Referring to the history of the Saint’s life, he said everywhere Columbanus went he remained devoted to the monastic way of life. He founded monasteries and wrote his own Monastic Rule.
“It can be truly said that the ways opened up through Europe, and the monasteries founded by him, were often the places where, later on, the Benedictine rule would flourish. With St Benedict, he helped to lay the basis for the European Monasticism of the Middle Ages.”
The Jubilee Year was opened on Saturday in the Basilica of St John Lateran, after the arrival and solemn reception of the relics of the saint from Bobbio, followed by a Mass, celebrated by Cardinal Vallini, Vicar General of Pope Francis for the diocese of Rome.
“We Irish are profoundly touched by the fact that so many parishes in Italy and elsewhere, so reverently keep alive the memory of Columbanus – an outstanding monk and missionary and saint,” Cardinal Brady told the congregation.
This, he said, was underlined by St John Paul II in a message to the people of Luxeuil in 1990 to commemorate the foundation of the monastery there by Columbanus fourteen hundred years earlier.
St John Paul II then wrote: “You are recalling a past that is still alive and recognising the gift, given by God, to the Church, in the person of great pioneers like St Columbanus. For the Lord has marvellously combined in St Columbanus, love of evangelisation, devotion to monastic life and the fullness of human dignity.”
The Cardinal also referred to the Saint’s lifestory, recalling that during the long years of being a monk in the monastery of Bangor and earlier in Cleenish – it obviously became clear to him that, in every age, the Church is called to make all its members disciples and missionaries of Christ.
He sought the permission of his Abbot – the renowned Comgall to leave the Monastery of Bangor and to set out as a pilgrim for Christ.
Abbot Comgall eventually agreed and so it was that Columbanus set out, on his missionary journey, accompanied by twelve brothers from the community.
There began the long journey which would take them first to present-day France, then Germany, Switzerland, Austria and finally to Bobbio in Italy.
It was the summer of 592 – Columbanus would have been fifty years of age and rather old for such an adventure in conditions of those days.

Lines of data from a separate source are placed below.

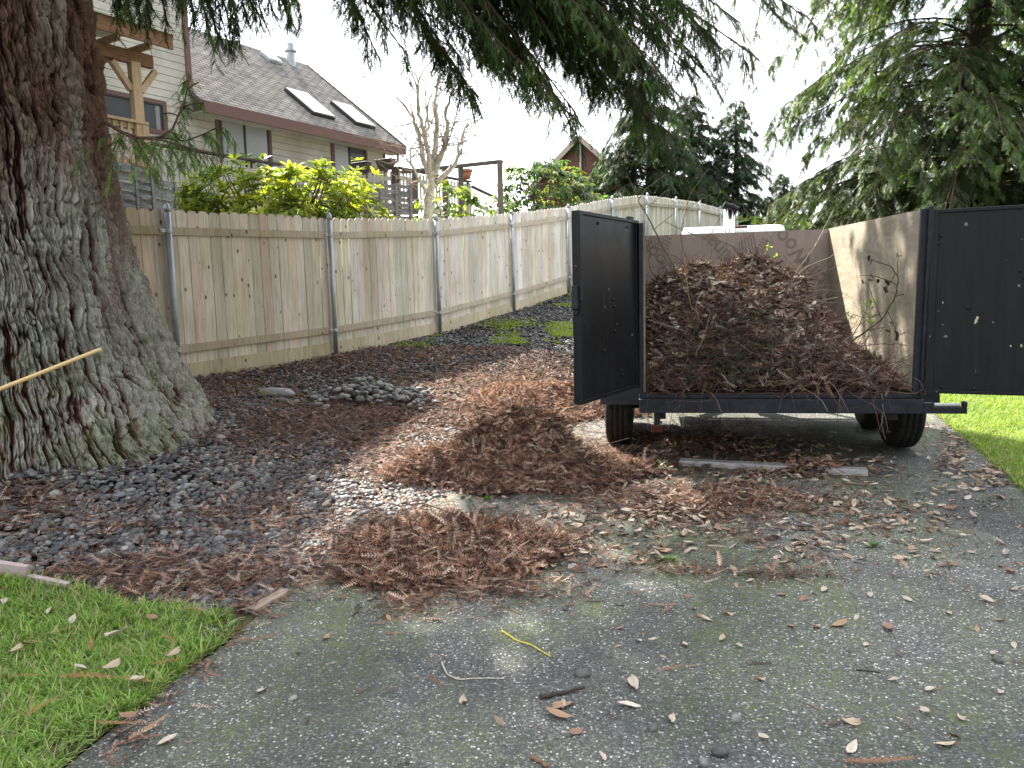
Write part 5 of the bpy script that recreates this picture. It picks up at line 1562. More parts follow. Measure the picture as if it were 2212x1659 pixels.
for p in (PA0 * .5 + PA1 * .5, PA1, PB, PC):
    mb = MB(); mb.box((p[0] - .07, p[1] + .02, -1.5), (p[0] + .07, p[1] + .15, p[2] - .03)); mb.build('post', m_rail, deck)
mb = MB(); mb.box((PA0[0], .0, zc - 1.35), (PB[0], OD - .05, zc - 1.05)); mb.build('floor', m_siding, deck)
xe3, ze3 = wall_px(1098, 440, OD2)
mb = MB(); mb.beam(PC + (.1, 0, -.12), (xe3, PC[1], ze3 - HB), .07, .07); sr = mb.build('stair_rail', m_rail, deck)
mb = MB(); mb.beam(PC + (.1, -.05, -.6), (xe3, PC[1] - .05, ze3 - HB - .48), .03, .12); mb.build('stair_board', m_siding, deck)
# planters on the rail
m_planter = new_mat('olive_plastic', .6, (.075, .07, .055))[0]
def planter(px, py, lab):
    q = PA1 * (1 - px) + PB * px; q2 = (PB - PA1)[:2] / np.linalg.norm((PB - PA1)[:2]); dw = UH * q2[0] + NH * q2[1]
    w2 = HO - NH * OD + UH * q[0] + NH * q[1]
    e = empty('rail_planter', (*w2, zc + HB + .03), lab, 'planter', 'planter boxes on the deck rail', rot=Matrix(((dw[0], -dw[1], 0), (dw[1], dw[0], 0), (0, 0, 1))))
    V = [(-.2, -.08, 0), (.2, -.08, 0), (.2, .08, 0), (-.2, .08, 0), (-.25, -.1, .17), (.25, -.1, .17), (.25, .1, .17), (-.25, .1, .17)]
    build('box', V, quads=[(0, 3, 2, 1), (0, 1, 5, 4), (1, 2, 6, 5), (2, 3, 7, 6), (3, 0, 4, 7)], mat=m_planter, parent=e, bevel=.02)
    mb = MB(); mb.box((-.27, -.12, .172), (.27, .12, .205)); mb.build('rim', m_planter, e, bevel=.02)
planter(.38, 0, 'dark olive planter box on the deck rail, the one nearer the windows')
planter(.80, 0, 'dark olive planter box on the deck rail, next to the corner post')
m_terra = new_mat('terracotta', .85, (.42, .17, .10))[0]
fp_ = HO - NH * OD2 + UH * (PC[0] - .15)
pe = empty('flower_pot', (fp_[0], fp_[1], PC[2] + HB + .06), 'terracotta flower pot standing on the stair rail post', 'flower pot')
mb = MB(); mb.tube([(0, 0, 0), (0, 0, .2)], [.10, .155], 20); mb.build('pot', m_terra, pe, smooth=True)
mb = MB(); mb.tube([(0, 0, .2), (0, 0, .26)], [.175, .175], 20); mb.build('rim', m_terra, pe)
# open timber frame beyond the deck
m_oldwood, t, b = new_mat('old_grey_wood', .85, spec=.2)
g_ = tnoise(t, coords(t, (1, 1, .3)), 12, 5, .6); t.links.new(ramp(t, g_, [(.3, (.09, .075, .065)), (.7, (.19, .165, .145))]), b.inputs['Base Color'])
A = wpt(868, 372, 19.5); B = wpt(1083, 349, 17.2); 
def low(p, z): return np.array([p[0], p[1], z])
pf = empty('timber_frame', low(B, 2.2), 'open frame of brown posts and a top rail beside the deck', 'frame')
mb = MB(); mb.beam(A - low(B, 2.2), B - low(B, 2.2) , .12, .07); mb.build('top_rail', m_oldwood, pf)
for f in (.14, .46, .62, .985):
    p = A * (1 - f) + B * f
    mb = MB(); mb.box((-.06, -.06, 0), (.06, .06, p[2] - 2.2 - .04), M=Matrix.Translation(Vector(p - B) * 1.0 - Vector((0, 0, p[2] - B[2]))))
    mb.build('post', m_oldwood, pf)
# weathered woven panels behind the fence
def woven(name, lab, pa, pb, zbot, ztop_, rows):
    """pa, pb: ground-plan ends"""
    pa = np.array(pa); pb = np.array(pb); l = np.linalg.norm(pb - pa); d = (pb - pa) / l
    e = empty(name, (pa[0], pa[1], zbot), lab, 'fence panel', 'woven wood panels behind the picket fence', rot=Matrix(((d[0], -d[1], 0), (d[1], d[0], 0), (0, 0, 1))))
    H = ztop_ - zbot; mb = MB()
    for i in range(rows):
        z = H * (i + .5) / rows; hh = H / rows * .42
        k = 25; xs_ = np.linspace(0, l, k)
        ph = math.pi * (i % 2)
        y = .03 * np.sin(xs_ / l * 3 * math.pi + ph); dz = rng.normal(0, .006, k).cumsum() * .4
        V = []; 
        for q in range(k): V += [(xs_[q], y[q] - .006, z - hh + dz[q]), (xs_[q], y[q] - .006, z + hh + dz[q]), (xs_[q], y[q] + .006, z + hh + dz[q]), (xs_[q], y[q] + .006, z - hh + dz[q])]
        Q = [(4 * q + j, 4 * q + (j + 1) % 4, 4 * q + 4 + (j + 1) % 4, 4 * q + 4 + j) for q in range(k - 1) for j in range(4)]
        mb.add(V, Q=Q)
    mb.build('slats', m_oldgrey, e)
    for x_ in (0, l / 3, 2 * l / 3, l):
        mb = MB(); mb.box((x_ - .03, -.03, 0), (x_ + .03, .03, H + .02)); mb.build('upright', m_oldgrey, e)
m_oldgrey, t, b = new_mat('silver_grey_lath', .85, spec=.2)
g_ = tnoise(t, coords(t, (.4, 1, 3)), 12, 5, .6); t.links.new(ramp(t, g_, [(.3, (.13, .125, .125)), (.7, (.30, .295, .30))]), b.inputs['Base Color'])
a_, b__ = wpt(215, 400, 11.6), wpt(326, 400, 13.0)
woven('woven_panel', 'silver grey woven lath panel below the porch', a_[:2], b__[:2], 1.5, b__[2] + .25, 30)
a_, b__ = wpt(329, 420, 13.3), wpt(460, 430, 15.6)
woven('woven_panel', 'dark grey lath panel below the deck behind the yellow bush', a_[:2], b__[:2], 1.6, b__[2] + .1, 18)
a_, b__ = wpt(790, 425, 13.6), wpt(886, 420, 14.2)
woven('woven_panel', 'brown sagging lath panel strewn with dead leaves below the deck corner', a_[:2], b__[:2], 1.9, b__[2] + .15, 20)

# brown neighbour house far right of the deck
m_bsid = new_mat('red_brown_siding', .8, (.16, .085, .06))[0]
Bc = wpt(1252, 340, 34)
nb = empty('brown_house', low(Bc, 2.4), 'red-brown gabled house half hidden behind shrubs and conifers', 'house', rot=Matrix.Rotation(R(-12), 3, 'Z'))
ap = wpt(1250, 303, 34)[2] - 2.4
mb = MB(); hw = 1.9; ev = ap - 1.75
siding(mb, -hw, hw, 0, ev, course=.18)
mb.box((-hw, .01, 0), (hw, 9, ev)); z = ev
while z < ap - .12:
    w1 = hw * (ap - z) / (ap - ev); w2 = hw * (ap - min(z + .22, ap)) / (ap - ev)
    mb.add([(-w1, -.022, z), (w1, -.022, z), (w2, -.004, min(z + .22, ap)), (-w2, -.004, min(z + .22, ap))], Q=[(0, 1, 2, 3)]); z += .22
mb.build('wall', m_bsid, nb)
mb = MB(); mb.beam((-hw - .5, 4.4, ev - .45), (0, 4.4, ap + .06), 9.4, .1); mb.beam((hw + .5, 4.4, ev - .45), (0.0, 4.4, ap + .06), 9.4, .1); mb.build('roof', m_shingle, nb)
mb = MB(); mb.beam((-hw - .5, -.33, ev - .43), (0, -.33, ap + .08), .05, .2); mb.beam((hw + .5, -.33, ev - .43), (0, -.33, ap + .08), .05, .2); mb.build('barge_board', new_mat('pale_barge', .7, (.42, .36, .28))[0], nb)
mb = MB(); mb.tube([(.05, -.1, ev - 1.5), (.05, -.1, ap + .1)], .06, 10); mb.build('vent_pipe', m_galv, nb)

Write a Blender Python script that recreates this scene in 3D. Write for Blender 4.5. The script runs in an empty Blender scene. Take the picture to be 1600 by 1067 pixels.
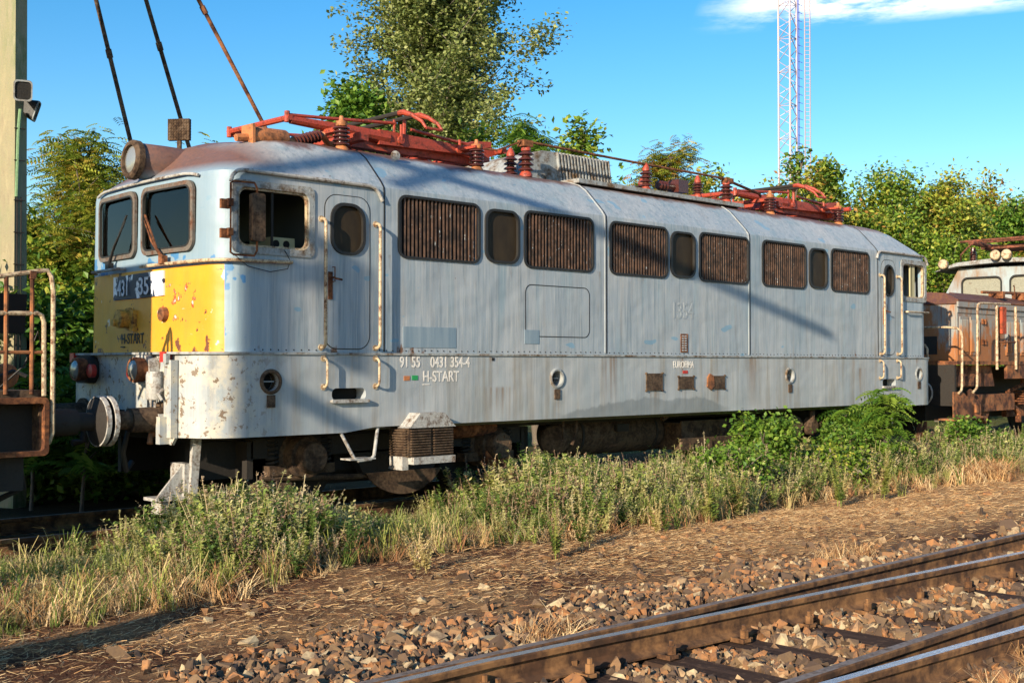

Over the next twenty years he founded a number of monasteries: Annagray and Luxeuil, in France; Bregenz in Austria and Bobbio in Italy where he died in 615AD.
The rule of Columbanus recommended that the monks should confess privately, and often, to one particular confessor.
“It was an effort to address the crisis that flowed from having only public confessions which were rarely celebrated more than once in a lifetime. Perhaps he has something to say to all of us today on that topic,” the Cardinal commented.
He also noted that in St Peter’s Basilica there is a mosaic dedicated to St Columbanus bearing the inscription – ‘If you take away freedom you take away dignity’.
“The phrase is taken from one of the letters of Columbanus. Indeed it is something that could have been written, not only by a seventh century missionary, but also by a citizen of today’s world, where so many people live in terrible conditions of slavery, fear and oppression.”
“In addition to the ancient forms of oppression such as war, poverty, loneliness, violence and exile, the modern world has new forms of slavery such as drug and alcohol addition, which are particularly destructive of human dignity.”
“The glory of God is the human person – fully alive.”